MATERIAL PROVIDED –
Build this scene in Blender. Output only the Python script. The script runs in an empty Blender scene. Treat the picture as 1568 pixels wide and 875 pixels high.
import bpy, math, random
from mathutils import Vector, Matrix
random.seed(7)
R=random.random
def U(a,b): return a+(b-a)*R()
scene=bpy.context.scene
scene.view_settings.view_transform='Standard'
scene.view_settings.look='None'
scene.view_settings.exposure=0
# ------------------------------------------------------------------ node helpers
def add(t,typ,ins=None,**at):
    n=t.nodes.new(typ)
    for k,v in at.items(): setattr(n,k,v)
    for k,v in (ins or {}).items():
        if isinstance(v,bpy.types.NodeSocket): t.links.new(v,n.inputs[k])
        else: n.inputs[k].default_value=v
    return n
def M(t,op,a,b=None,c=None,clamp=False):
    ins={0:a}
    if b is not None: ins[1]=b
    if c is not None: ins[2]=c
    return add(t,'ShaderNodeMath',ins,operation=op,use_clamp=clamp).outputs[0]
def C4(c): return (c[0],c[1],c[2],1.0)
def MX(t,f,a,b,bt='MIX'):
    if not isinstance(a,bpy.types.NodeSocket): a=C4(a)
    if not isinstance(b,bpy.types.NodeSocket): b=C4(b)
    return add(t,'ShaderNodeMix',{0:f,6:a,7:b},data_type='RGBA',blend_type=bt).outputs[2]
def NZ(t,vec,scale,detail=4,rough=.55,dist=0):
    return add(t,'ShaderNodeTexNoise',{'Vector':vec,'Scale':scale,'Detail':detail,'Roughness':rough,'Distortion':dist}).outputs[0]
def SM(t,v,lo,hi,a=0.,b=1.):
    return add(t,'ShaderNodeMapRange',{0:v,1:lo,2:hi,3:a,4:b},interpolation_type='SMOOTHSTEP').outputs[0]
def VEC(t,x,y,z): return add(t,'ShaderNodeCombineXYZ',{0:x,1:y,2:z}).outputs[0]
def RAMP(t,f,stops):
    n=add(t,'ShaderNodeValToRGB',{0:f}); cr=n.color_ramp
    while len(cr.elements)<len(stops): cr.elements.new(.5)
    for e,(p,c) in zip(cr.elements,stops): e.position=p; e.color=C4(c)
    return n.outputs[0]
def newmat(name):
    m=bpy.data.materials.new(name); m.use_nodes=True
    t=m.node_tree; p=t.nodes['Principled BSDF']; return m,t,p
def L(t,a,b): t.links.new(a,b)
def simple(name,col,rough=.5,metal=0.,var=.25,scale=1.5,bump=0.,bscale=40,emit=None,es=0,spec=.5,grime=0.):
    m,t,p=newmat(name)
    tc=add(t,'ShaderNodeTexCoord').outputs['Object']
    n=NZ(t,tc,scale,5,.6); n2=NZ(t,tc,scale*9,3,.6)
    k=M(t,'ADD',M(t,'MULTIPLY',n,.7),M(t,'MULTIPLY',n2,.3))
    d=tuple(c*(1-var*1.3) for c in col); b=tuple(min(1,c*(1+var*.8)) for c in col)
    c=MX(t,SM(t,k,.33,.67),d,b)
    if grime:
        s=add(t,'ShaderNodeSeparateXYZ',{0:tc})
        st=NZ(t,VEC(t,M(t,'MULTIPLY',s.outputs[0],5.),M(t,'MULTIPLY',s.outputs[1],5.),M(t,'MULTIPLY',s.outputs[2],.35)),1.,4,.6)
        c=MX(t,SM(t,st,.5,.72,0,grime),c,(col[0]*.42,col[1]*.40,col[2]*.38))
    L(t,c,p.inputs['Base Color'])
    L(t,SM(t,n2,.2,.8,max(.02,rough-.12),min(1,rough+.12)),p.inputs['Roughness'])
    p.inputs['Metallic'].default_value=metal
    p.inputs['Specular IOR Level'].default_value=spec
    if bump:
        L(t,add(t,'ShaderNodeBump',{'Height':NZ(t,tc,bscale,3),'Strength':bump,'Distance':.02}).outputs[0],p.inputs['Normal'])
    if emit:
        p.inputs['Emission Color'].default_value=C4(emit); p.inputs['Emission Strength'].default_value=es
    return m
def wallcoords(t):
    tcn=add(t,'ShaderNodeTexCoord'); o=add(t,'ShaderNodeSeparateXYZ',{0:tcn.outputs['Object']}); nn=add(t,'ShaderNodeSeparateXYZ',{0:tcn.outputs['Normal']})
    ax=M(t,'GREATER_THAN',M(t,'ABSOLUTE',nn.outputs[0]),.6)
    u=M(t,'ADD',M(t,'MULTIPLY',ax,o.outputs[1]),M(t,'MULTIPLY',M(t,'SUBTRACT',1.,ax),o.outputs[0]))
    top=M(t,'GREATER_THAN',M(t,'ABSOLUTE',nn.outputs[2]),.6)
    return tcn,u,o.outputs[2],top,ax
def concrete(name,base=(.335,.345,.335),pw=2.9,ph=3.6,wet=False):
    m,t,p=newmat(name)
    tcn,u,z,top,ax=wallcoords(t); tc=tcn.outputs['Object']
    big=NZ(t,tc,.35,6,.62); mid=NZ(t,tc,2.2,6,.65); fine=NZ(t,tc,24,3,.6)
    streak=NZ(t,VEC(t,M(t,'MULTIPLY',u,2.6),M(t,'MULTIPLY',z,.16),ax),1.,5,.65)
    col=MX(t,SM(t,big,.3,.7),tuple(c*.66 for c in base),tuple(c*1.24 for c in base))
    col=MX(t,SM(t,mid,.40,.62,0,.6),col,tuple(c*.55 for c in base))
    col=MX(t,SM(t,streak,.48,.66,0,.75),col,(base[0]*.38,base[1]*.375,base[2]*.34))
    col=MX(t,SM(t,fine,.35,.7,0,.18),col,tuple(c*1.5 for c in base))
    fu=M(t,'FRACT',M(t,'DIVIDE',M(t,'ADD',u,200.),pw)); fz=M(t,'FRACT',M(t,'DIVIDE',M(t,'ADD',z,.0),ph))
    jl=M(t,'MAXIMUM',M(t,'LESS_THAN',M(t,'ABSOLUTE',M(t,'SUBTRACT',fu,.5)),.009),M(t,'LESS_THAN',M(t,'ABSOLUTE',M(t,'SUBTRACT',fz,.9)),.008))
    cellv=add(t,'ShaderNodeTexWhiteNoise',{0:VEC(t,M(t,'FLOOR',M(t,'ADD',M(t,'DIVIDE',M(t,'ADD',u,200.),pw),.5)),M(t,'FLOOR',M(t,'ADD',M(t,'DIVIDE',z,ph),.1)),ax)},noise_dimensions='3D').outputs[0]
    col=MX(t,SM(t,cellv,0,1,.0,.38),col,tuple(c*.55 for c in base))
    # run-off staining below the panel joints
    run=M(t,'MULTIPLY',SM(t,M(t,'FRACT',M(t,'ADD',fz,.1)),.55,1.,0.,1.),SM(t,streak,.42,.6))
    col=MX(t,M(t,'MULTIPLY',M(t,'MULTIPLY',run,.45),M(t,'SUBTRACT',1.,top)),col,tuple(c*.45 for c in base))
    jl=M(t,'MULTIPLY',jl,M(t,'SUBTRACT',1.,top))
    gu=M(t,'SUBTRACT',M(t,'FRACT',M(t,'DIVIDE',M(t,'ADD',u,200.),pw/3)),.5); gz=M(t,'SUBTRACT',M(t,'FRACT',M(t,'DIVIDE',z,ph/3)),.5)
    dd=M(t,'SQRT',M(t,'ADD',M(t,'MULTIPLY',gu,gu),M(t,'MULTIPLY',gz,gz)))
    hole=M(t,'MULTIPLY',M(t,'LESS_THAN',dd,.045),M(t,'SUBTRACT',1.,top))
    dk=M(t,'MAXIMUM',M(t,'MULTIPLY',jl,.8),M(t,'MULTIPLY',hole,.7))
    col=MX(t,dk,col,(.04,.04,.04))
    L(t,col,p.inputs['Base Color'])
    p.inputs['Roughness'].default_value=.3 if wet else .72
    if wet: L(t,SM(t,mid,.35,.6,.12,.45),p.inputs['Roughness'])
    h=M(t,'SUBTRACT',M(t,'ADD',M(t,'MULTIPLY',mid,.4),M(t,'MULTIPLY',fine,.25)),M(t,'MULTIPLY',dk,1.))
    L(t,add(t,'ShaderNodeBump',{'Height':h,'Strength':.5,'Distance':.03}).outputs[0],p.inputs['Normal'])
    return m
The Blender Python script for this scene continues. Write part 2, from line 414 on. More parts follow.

GOAL OF THE EXERCISE –
Going through the lines above one by one, tally those with the word "from" and give only the total.

SOLUTION –
2